* TASK INPUT:
================================
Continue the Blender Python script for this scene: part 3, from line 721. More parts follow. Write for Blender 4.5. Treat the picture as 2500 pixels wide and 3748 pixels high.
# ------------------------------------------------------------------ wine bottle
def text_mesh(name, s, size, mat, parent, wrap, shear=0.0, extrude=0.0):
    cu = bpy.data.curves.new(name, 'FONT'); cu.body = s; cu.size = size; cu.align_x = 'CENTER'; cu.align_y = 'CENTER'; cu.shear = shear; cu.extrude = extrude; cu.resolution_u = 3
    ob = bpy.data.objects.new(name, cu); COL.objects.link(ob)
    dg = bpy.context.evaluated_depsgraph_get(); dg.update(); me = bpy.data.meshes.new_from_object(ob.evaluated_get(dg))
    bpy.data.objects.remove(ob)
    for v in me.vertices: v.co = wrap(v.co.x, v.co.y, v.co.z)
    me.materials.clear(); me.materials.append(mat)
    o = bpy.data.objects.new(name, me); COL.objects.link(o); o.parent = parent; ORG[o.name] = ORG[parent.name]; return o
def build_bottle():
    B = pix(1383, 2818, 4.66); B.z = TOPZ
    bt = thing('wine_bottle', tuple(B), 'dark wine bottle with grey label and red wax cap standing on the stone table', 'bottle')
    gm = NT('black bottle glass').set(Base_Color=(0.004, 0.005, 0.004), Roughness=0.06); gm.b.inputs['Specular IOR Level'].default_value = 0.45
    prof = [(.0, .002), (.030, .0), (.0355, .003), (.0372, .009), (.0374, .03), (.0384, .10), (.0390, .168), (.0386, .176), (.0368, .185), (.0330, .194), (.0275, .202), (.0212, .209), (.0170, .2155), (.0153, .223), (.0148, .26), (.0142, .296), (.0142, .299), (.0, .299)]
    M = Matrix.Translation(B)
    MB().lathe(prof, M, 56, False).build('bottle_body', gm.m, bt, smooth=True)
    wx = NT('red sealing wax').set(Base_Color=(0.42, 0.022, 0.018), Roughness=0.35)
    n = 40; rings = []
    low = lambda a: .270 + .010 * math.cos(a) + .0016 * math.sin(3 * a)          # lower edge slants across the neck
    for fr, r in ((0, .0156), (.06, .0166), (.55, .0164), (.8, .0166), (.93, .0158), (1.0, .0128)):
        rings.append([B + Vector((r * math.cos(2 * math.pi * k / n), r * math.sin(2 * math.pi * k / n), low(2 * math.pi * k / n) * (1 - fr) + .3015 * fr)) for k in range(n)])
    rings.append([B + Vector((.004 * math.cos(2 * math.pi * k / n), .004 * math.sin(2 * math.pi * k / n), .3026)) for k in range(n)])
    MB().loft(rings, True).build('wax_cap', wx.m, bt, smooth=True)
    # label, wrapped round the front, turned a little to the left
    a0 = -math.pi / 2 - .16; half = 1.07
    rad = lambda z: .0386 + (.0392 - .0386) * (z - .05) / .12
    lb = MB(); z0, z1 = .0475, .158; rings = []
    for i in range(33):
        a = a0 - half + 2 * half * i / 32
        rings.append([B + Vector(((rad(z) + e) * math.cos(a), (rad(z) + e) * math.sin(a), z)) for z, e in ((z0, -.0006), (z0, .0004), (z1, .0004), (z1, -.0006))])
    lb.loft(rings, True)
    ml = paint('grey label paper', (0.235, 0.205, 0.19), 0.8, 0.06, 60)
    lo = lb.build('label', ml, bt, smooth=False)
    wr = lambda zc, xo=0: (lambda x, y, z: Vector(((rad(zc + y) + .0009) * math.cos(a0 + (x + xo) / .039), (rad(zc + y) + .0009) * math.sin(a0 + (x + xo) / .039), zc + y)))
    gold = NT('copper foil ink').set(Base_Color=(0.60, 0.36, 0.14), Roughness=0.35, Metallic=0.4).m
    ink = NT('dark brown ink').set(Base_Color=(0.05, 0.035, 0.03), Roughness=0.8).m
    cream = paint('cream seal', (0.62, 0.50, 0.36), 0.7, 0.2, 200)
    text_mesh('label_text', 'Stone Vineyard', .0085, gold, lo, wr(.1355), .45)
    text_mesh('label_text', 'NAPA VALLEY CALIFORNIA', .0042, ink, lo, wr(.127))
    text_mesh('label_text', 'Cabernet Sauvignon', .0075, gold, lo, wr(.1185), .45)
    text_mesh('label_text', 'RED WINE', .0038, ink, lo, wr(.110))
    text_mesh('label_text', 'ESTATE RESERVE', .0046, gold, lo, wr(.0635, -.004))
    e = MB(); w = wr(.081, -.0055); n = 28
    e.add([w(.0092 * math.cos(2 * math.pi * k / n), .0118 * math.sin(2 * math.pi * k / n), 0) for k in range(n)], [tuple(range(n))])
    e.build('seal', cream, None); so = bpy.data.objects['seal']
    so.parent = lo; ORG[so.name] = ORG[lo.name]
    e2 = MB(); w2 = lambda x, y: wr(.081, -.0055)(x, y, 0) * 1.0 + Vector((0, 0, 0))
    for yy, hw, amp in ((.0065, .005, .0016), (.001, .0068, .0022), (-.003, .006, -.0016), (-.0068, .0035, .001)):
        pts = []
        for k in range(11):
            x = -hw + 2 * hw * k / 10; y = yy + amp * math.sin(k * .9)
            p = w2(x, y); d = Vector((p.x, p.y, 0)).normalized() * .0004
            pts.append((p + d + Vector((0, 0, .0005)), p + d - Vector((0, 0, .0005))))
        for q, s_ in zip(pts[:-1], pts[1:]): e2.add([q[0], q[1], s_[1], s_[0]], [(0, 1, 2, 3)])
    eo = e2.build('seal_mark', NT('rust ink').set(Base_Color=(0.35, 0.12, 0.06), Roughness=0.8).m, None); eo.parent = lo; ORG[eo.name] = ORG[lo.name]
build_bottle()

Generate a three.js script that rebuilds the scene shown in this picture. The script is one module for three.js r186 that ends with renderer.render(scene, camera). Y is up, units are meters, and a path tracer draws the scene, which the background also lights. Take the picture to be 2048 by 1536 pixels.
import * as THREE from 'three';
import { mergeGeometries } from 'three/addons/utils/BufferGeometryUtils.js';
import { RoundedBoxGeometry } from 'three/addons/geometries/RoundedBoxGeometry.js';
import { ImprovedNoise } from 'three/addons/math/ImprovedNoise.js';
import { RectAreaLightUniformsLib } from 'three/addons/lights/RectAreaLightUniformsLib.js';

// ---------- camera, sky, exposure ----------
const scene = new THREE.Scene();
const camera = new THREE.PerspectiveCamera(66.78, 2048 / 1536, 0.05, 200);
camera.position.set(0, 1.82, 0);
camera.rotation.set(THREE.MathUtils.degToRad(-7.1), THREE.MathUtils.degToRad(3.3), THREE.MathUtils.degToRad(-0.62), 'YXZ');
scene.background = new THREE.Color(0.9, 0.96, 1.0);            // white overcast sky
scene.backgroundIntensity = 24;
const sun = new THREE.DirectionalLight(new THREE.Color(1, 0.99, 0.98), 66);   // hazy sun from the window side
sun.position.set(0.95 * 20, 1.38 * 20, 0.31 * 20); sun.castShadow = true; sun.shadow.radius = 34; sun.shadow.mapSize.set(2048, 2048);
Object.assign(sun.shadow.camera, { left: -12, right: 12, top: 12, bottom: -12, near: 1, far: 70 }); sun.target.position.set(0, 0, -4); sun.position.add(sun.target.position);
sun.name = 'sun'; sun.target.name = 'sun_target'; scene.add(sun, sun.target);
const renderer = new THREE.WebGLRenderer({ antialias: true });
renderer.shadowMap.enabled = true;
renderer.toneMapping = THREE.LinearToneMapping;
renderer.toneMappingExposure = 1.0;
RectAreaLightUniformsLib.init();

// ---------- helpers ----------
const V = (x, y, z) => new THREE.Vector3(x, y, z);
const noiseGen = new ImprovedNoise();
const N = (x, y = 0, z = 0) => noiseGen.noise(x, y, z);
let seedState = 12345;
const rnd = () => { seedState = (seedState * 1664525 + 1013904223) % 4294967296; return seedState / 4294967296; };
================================
* SET TASK:
Copy each line of the listing in which the word "camera" can be found.

* EXERCISE ANSWER:
Generate a three.js script that rebuilds the scene shown in this picture. The script is one module for three.js r186 that ends with renderer.render(scene, camera). Y is up, units are meters, and a path tracer draws the scene, which the background also lights. Take the picture to be 2048 by 1536 pixels.
// ---------- camera, sky, exposure ----------
const camera = new THREE.PerspectiveCamera(66.78, 2048 / 1536, 0.05, 200);
camera.position.set(0, 1.82, 0);
camera.rotation.set(THREE.MathUtils.degToRad(-7.1), THREE.MathUtils.degToRad(3.3), THREE.MathUtils.degToRad(-0.62), 'YXZ');
Object.assign(sun.shadow.camera, { left: -12, right: 12, top: 12, bottom: -12, near: 1, far: 70 }); sun.target.position.set(0, 0, -4); sun.position.add(sun.target.position);